Первым делом надо заметить, что не только будущее («волна будущего»), но и прошлое рассматривается как сила, а не в духе всех наших метафор, как бремя, которое человеку приходится на себя брать и от мертвого груза которого живущие могут или даже должны избавиться по мере своего марша в будущее. Выражаясь словами Фолкнера, «прошлое не умирает, оно даже не проходит». Кроме того, это прошлое, простираясь до самого истока, не тянет назад, а толкает вперед, тогда как именно будущее, вопреки тому что можно было бы ожидать, теснит нас назад в прошлое. С точки зрения человека, всегда живущего в интервале между прошлым и будущим, время – это не континуум, не поток непрерывной смены происходящего; оно сломано посередине, в том месте, где «он» стоит; и это «его» местоположение – не настоящее, как мы обычно его воспринимаем, а, скорее, брешь во времени, существование которой поддерживается «его» непрерывной борьбой, «его» сопротивлением прошлому и будущему. Только потому, что в ход времени внедряется человек, и только в той мере, в какой он удерживает свои позиции, поток безразличного времени разбивается на грамматические времена; именно это внедрение – начало начала, говоря на языке Августина, – раскалывает временной континуум на силы, которые, поскольку они сфокусированы на частице или теле (которое задает им направление) начинают затем биться друг с другом и действовать на человека так, как это описывает Кафка.
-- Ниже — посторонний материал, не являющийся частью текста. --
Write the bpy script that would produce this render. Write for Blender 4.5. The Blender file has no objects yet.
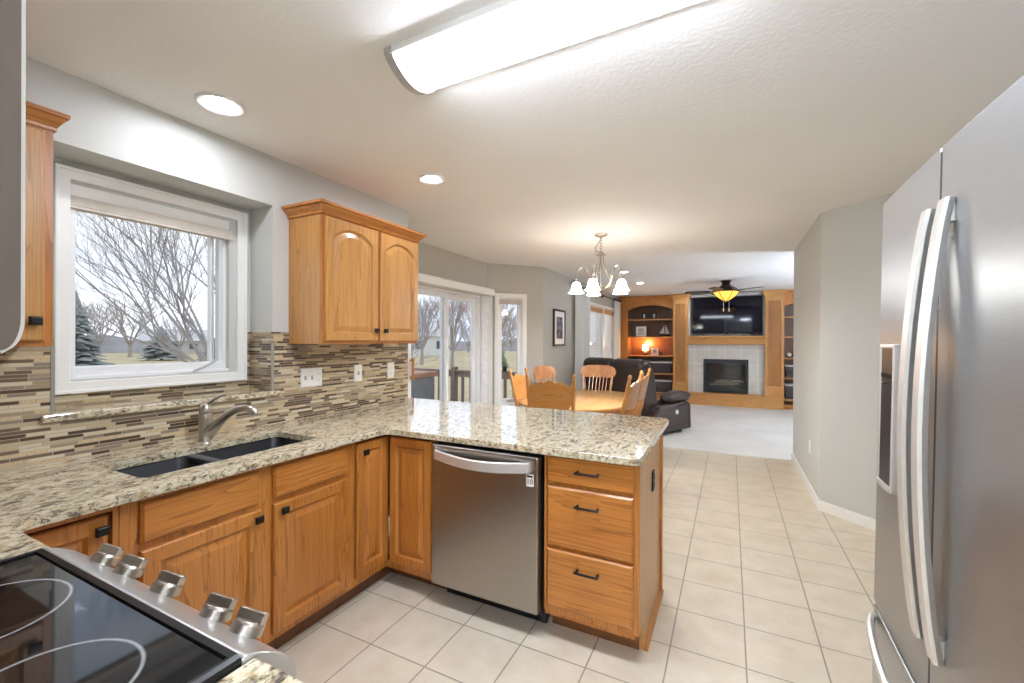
import bpy, bmesh, math, random
from mathutils import Vector, Matrix
random.seed(7)
sc = bpy.context.scene
COL = sc.collection
PI = math.pi
def srgb(r, g, b):
    return tuple((c / 255 / 12.92) if c <= 10 else ((c / 255 + .055) / 1.055) ** 2.4 for c in (r, g, b)) + (1.0,)

# ------------------------------------------------------------------ camera
CAM_H = 1.377
yaw, pit, rol = [math.radians(a) for a in (26.725, -0.062, 0.213)]
F = Vector((-math.sin(yaw) * math.cos(pit), math.cos(yaw) * math.cos(pit), math.sin(pit)))
R = Vector((math.cos(yaw), math.sin(yaw), 0)); U = R.cross(F)
R, U = R * math.cos(rol) + U * math.sin(rol), -R * math.sin(rol) + U * math.cos(rol)
cd = bpy.data.cameras.new('camera'); cam = bpy.data.objects.new('camera', cd); COL.objects.link(cam)
cd.sensor_width = 36; cd.lens = 433.8 / 1024 * 36; cd.clip_start = .02; cd.clip_end = 400
cam.matrix_world = Matrix(((R.x, U.x, -F.x, 0), (R.y, U.y, -F.y, 0), (R.z, U.z, -F.z, CAM_H), (0, 0, 0, 1)))
sc.camera = cam

# ------------------------------------------------------------------ world and exposure
sc.view_settings.view_transform = 'Standard'; sc.view_settings.look = 'None'
sc.view_settings.gamma = 1; sc.view_settings.use_curve_mapping = False
sc.view_settings.exposure = 0.66
sc.cycles.use_denoising = True
sc.cycles.max_bounces = 10; sc.cycles.diffuse_bounces = 6; sc.cycles.glossy_bounces = 5
sc.cycles.transparent_max_bounces = 16; sc.cycles.sample_clamp_indirect = 6
sc.cycles.caustics_reflective = False; sc.cycles.caustics_refractive = False
W = bpy.data.worlds.new('sky'); sc.world = W; W.use_nodes = True
wn, wl = W.node_tree.nodes, W.node_tree.links
wn.clear()
tc = wn.new('ShaderNodeTexCoord'); mp = wn.new('ShaderNodeMapping'); mp.inputs['Scale'].default_value = (1.2, 1.2, 4)
wl.new(tc.outputs['Generated'], mp.inputs['Vector'])
nz = wn.new('ShaderNodeTexNoise'); nz.inputs['Scale'].default_value = 1.6; nz.inputs['Detail'].default_value = 5
wl.new(mp.outputs[0], nz.inputs['Vector'])
cr = wn.new('ShaderNodeValToRGB'); cr.color_ramp.elements[0].position = .36; cr.color_ramp.elements[1].position = .6
cr.color_ramp.elements[0].color = srgb(186, 204, 232); cr.color_ramp.elements[1].color = srgb(226, 230, 238)
wl.new(nz.outputs[0], cr.inputs[0])
bg = wn.new('ShaderNodeBackground'); bg.inputs['Strength'].default_value = 1.2
wl.new(cr.outputs[0], bg.inputs['Color'])
wo = wn.new('ShaderNodeOutputWorld'); wl.new(bg.outputs[0], wo.inputs[0])
FLUO, CANS, BULB, BACK_FILL, UP_FILL = 31.0, 110.0, 12.5, 60.0, 310.0      # strengths of the lamps and of the added fill lights

# ------------------------------------------------------------------ materials
class NT:
    def __init__(s, name):
        s.m = bpy.data.materials.new(name); s.m.use_nodes = True
        s.t = s.m.node_tree; s.n = s.t.nodes; s.n.clear()
        s.out = s.n.new('ShaderNodeOutputMaterial')
    def new(s, t, ins=None, **at):
        x = s.n.new('ShaderNode' + t)
        for k, v in at.items(): setattr(x, k, v)
        for k, v in (ins or {}).items(): s.set(x, k, v)
        return x
    def set(s, x, k, v):
        i = x.inputs[k]
        if hasattr(v, 'outputs'): s.t.links.new(v.outputs[0], i)
        elif hasattr(v, 'is_linked'): s.t.links.new(v, i)
        else: i.default_value = v
    def math(s, op, a, b=None, c=None):
        x = s.new('Math', operation=op)
        for i, v in enumerate((a, b, c)):
            if v is not None: s.set(x, i, v)
        return x
    def ramp(s, fac, stops, interp='LINEAR'):
        x = s.new('ValToRGB', {0: fac}); r = x.color_ramp; r.interpolation = interp
        while len(r.elements) < len(stops): r.elements.new(1)
        for e, (p, c) in zip(r.elements, stops): e.position = p; e.color = c
        return x
    def mix(s, fac, a, b, bt='MIX'):
        x = s.new('MixRGB', {0: fac, 1: a, 2: b}); x.blend_type = bt; return x
    def coords(s, scale=(1, 1, 1), rot=(0, 0, 0), kind='Object'):
        c = s.new('TexCoord'); m = s.new('Mapping', {'Scale': scale, 'Rotation': rot})
        s.t.links.new(c.outputs[kind], m.inputs['Vector']); return m
    def noise(s, v, scale, detail=3, rough=.5, dist=0):
        return s.new('TexNoise', {'Vector': v, 'Scale': scale, 'Detail': detail, 'Roughness': rough, 'Distortion': dist})
    def finish(s, col, rough=.5, metal=0, bump=None, bd=.002, bs=.5, **extra):
        p = s.new('BsdfPrincipled', {'Base Color': col, 'Roughness': rough, 'Metallic': metal})
        for k, v in extra.items(): s.set(p, k.replace('_', ' '), v)
        if bump is not None:
            b = s.new('Bump', {'Height': bump, 'Distance': bd, 'Strength': bs}); s.t.links.new(b.outputs[0], p.inputs['Normal'])
        s.t.links.new(p.outputs[0], s.out.inputs[0]); return s.m

def plain(name, rgb, rough=.5, metal=0, var=.06, scale=14, **extra):
    t = NT(name); c = t.coords(); n = t.noise(c, scale, 3)
    a = srgb(*rgb); d = tuple(x * (1 - var) for x in a[:3]) + (1,); l = tuple(min(1, x * (1 + var)) for x in a[:3]) + (1,)
    return t.finish(t.ramp(n, [(.3, d), (.7, l)]), rough, metal, **extra)
def painted(name, rgb, bscale=90, bd=.0015, bs=.3, rough=.6):
    t = NT(name); c = t.coords(); n = t.noise(c, bscale, 3); n2 = t.noise(c, 1.5, 2)
    a = srgb(*rgb); d = tuple(x * .97 for x in a[:3]) + (1,)
    return t.finish(t.ramp(n2, [(.3, d), (.7, a)]), rough, 0, n, bd, bs)
def oak(name, ax, dark, mid, light, rough=.33, k=1.0):
    t = NT(name); g = .055
    sc3 = [1, 1, 1]; sc3[ax] = g
    c = t.coords(tuple(sc3)); f3 = [1, 1, 1]; f3[ax] = .02
    c2 = t.coords(tuple(f3))
    n1 = t.noise(c, 9 * k, 3, .5, 1.1)
    rings = t.math('FRACT', t.math('MULTIPLY', n1, 9.0))
    rr = t.ramp(rings, [(0, (0, 0, 0, 1)), (.25, (.75, .75, .75, 1)), (1, (1, 1, 1, 1))])
    pores = t.noise(c2, 230 * k, 2, .6)
    base = t.ramp(t.noise(c, 5 * k, 2), [(.3, srgb(*mid)), (.7, srgb(*light))])
    m1 = t.mix(t.math('MULTIPLY', t.math('SUBTRACT', 1.0, rr), .75), base, srgb(*dark))
    m2 = t.mix(t.math('MULTIPLY', t.ramp(pores, [(.50, (0, 0, 0, 1)), (.66, (1, 1, 1, 1))]), .38), m1, srgb(*dark))
    return t.finish(m2, rough, 0, pores, .0006, .12, **{'Coat_Weight': .25, 'Coat_Roughness': .3})
OD, OM, OL = (136, 76, 26), (184, 115, 48), (198, 131, 60)
oakz, oakx, oaky = [oak('oak_' + n, a, OD, OM, OL) for n, a in (('upright', 2), ('cross', 0), ('run', 1))]
LD, LM, LL = (158, 102, 48), (192, 138, 74), (204, 151, 88)
loakz = oak('pale_oak_upright', 2, LD, LM, LL); loakx = oak('pale_oak_cross', 0, LD, LM, LL); loaky = oak('pale_oak_run', 1, LD, LM, LL)
chairoak = oak('chair_oak', 2, (158, 98, 44), (190, 130, 64), (204, 148, 82), .28)
chairoakx = oak('chair_oak_cross', 0, (158, 98, 44), (190, 130, 64), (204, 148, 82), .28)
redoak = oak('chair_red_oak', 2, (150, 92, 54), (190, 134, 90), (206, 154, 112), .25)
tableoak = oak('table_oak', 1, (168, 114, 58), (198, 148, 84), (210, 164, 104), .16, .7)
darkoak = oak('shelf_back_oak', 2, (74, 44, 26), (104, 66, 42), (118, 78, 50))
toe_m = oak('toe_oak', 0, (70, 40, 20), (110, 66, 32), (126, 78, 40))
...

Думаю, можно сделать еще шаг, не исказив того, что имел в виду Кафка. Он показывает, как внедрение человека кладет конец однонаправленному потоку времени, но, как ни странно, не меняет традиционного образа времени как движущегося по прямой линии. Поскольку Кафка сохраняет традиционную метафору прямолинейного движения времени, «ему» едва хватает места, чтобы стоять; и всякий раз, стоит ему подумать о том, чтобы нанести собственный удар, «он» принимается мечтать об области над линией боя, выше нее, – а разве эта мечта не есть нечто иное, как старая мечта западной метафизики от Парменида до Гегеля о вневременной, непространственной, сверхчувственной сфере как области, подобающей мышлению? Очевидно, чего не хватает в кафкианском описании события мышления, так это какого-то пространственного измерения, где мышление могло бы идти в ход, не сталкиваясь с необходимостью вовсе выскакивать из человеческого времени. Проблема кафкианской истории при всем ее великолепии в том, что едва ли можно сохранить понятие о прямолинейном движении времени, если его однонаправленный поток разбивается на противоборствующие силы, направленные и действующие на человека. Внедрение человека, ломающего континуум, не может не заставить эти силы отклониться, хотя бы слегка, от своего первоначального направления, и если бы это произошло, они не сталкивались бы больше лоб в лоб, а сходились бы под углом. Другими словами, брешь, где «он» стоит, – это, по крайней мере потенциально, не просто интервал, скорее она напоминает то, что физики называют параллелограммом сил.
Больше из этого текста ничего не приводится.